Zou Y, Zhang Y. Transp. Res. Rec. 2011; 2260: 67-75.

Copyright

(Copyright © 2011, Transportation Research Board, National Research Council, National Academy of Sciences USA, Publisher SAGE Publishing)

DOI

10.3141/2260-08

PMID

unavailable

Abstract

Normal, lognormal, and other forms of distribution have been used to characterize speed data. Recently, several researchers have used the normal mixture model to fit the distribution of speed. To investigate the applicability of mixture models with other types of component density, a study was done that fits 24-h speed data collected on I-35 in Texas by using skew-normal and skew-t mixture models with an algorithm of expectation maximization type.
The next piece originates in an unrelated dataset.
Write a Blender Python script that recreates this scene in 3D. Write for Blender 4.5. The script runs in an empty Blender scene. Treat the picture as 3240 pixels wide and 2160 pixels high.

The results show that a finite mixture of skew distributions can significantly improve the goodness of fit of speed data. Compared with normal distribution, skew-normal and skew-t distributions can accommodate skewness and excess kurtosis themselves; thus the skew mixture models require fewer components than normal mixture models to capture the asymmetry and bimodality present in speed data. The results of the study indicate that a two-component skew-t mixture model is the optimal model, and this model can better account for heterogeneity in the data. The study verifies that traffic flow condition is the main cause for heterogeneity in the 24-h speed data. The research methodology can be used to analyze freeway speed data characteristics. The findings can also be used in development and validation of microscopic simulation of freeway traffic.